Selling pressure returned in June 2022 as the LUNA collapse forced over 32,000 positions to liquidate, though at a lower total volume near $200 million. Stress then resurfaced on 10 October 2025 when a sudden crash cleared over $250 million in a day.

More recently, from 31 January to 05 February, capitulation fueled by hawkish Fed sentiment and forced selling pushed liquidations above $400 million – the cycle’s peak. Each wave amplified volatility. And yet, Aave processed flows without systemic disruption.

Liquidation activity on Aave concentrates first on Ethereum [ETH], where the largest collateral positions sit. Consider the attached image, for instance. It identified Ethereum processing about $3 billion in liquidations across 58,106 transactions, confirming its dominance. However, liquidation pressure did not remain confined to Ethereum alone.

Instead, it spread across Aave’s multi-chain markets as leverage unwound. However, activity then dispersed. Polygon emerged as the most active by count, recording 137,187 events tied to $623 million in volume. This shift underlined retail-scaled positions unwinding across cheaper networks.

Momentum extended further to Avalanche [AVAX] ($196 million), Arbitrum [ARB] ($175 million), and Base ($124 million), with Others at $41 million. Thus, while liquidation value concentrated on Ethereum, event frequency broadened cross-chain as DeFi participation deepened.

SVR monetization deepened as liquidation flows intensified, according to LlamaRisk data. Initially, about $559.8 million in SVR liquidations moved through the system. This activity resulted in the recapture of approximately $13.17 million in value.
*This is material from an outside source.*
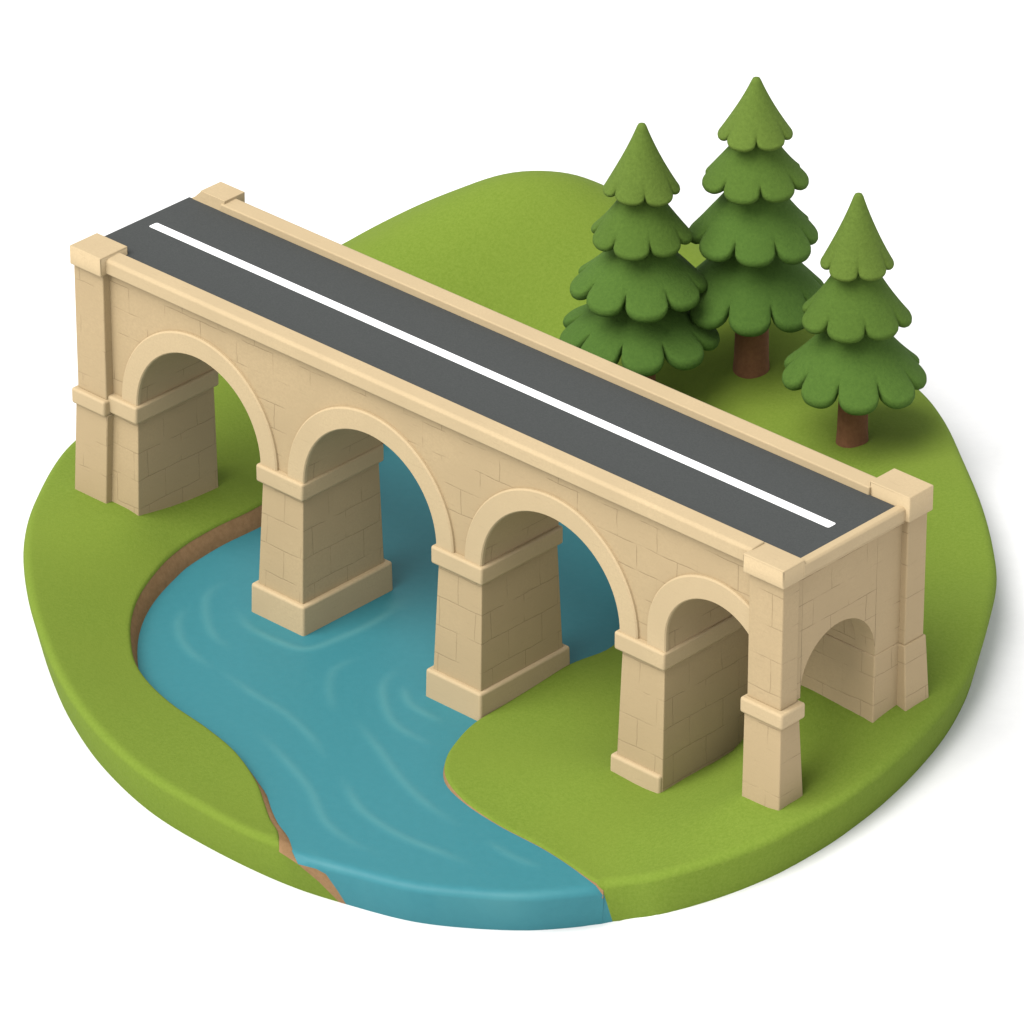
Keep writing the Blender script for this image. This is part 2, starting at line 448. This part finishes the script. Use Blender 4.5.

Of this, Aave earned nearly $8.56 million, while Chainlink [LINK] received about $4.61 million. Recapture spikes coincided with forced unwinds as volatility increased, strengthening the previously added revenue layer. More importantly, Aave transformed liquidations into yield streams.

First, liquidation bonuses created a spread of income. Next, SVR captured the execution MEV that had previously leaked externally. Then, treasury reserves redeployed this value to lending and incentives.

Consequently, market stress no longer reflected pure loss but evolved into sustainable, protocol-level yield generation.